Lie Groups, Lie Algebras, and Representations - An Elementary Introduction (Relié)

This textbook treats Lie groups, Lie algebras, and their representations in an elementary but rigorous fashion, requiring minimal prerequisites. It develops the theory of matrix Lie groups and their Lie algebras using only linear algebra, and provides more motivation and intuition for proofs than in most texts on the subject. In addition to providing an accessible treatment of basic Lie theory, the book also : derives the Baker-Campbell-Hausdorff formula and uses it in place of the Frobenius theorem to establish deeper results about the relationship between Lie groups and Lie algebras ; motivates the machinery of roots, weights, and the Weyl group through a detailed exposition of the representation theory of sl(3 ; C) ; rapidly develops the structure of semisimple Lie algebras by using a definition of semisimplicity that is unconventional but equivalent to the standard one gives independent constructions of the representations of semisimple Lie algebras and compact Lie groups.

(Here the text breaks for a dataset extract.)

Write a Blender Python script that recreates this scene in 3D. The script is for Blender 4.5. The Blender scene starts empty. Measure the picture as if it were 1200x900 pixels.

The second edition of Lie Groups, Lie Algebras, and Representations contains many substantial improvements and additions, among them : an entirely new part devoted to the structure and representation theory of compact Lie groups ; a full derivation of the main properties of root systems ; a complete construction of the representations of semisimple Lie algebras using Verma modules ; and detailed proofs of the Weyl character formula, the Weyl dimension formula, and the Kostant multiplicity formula.
The new edition also includes many additional figures.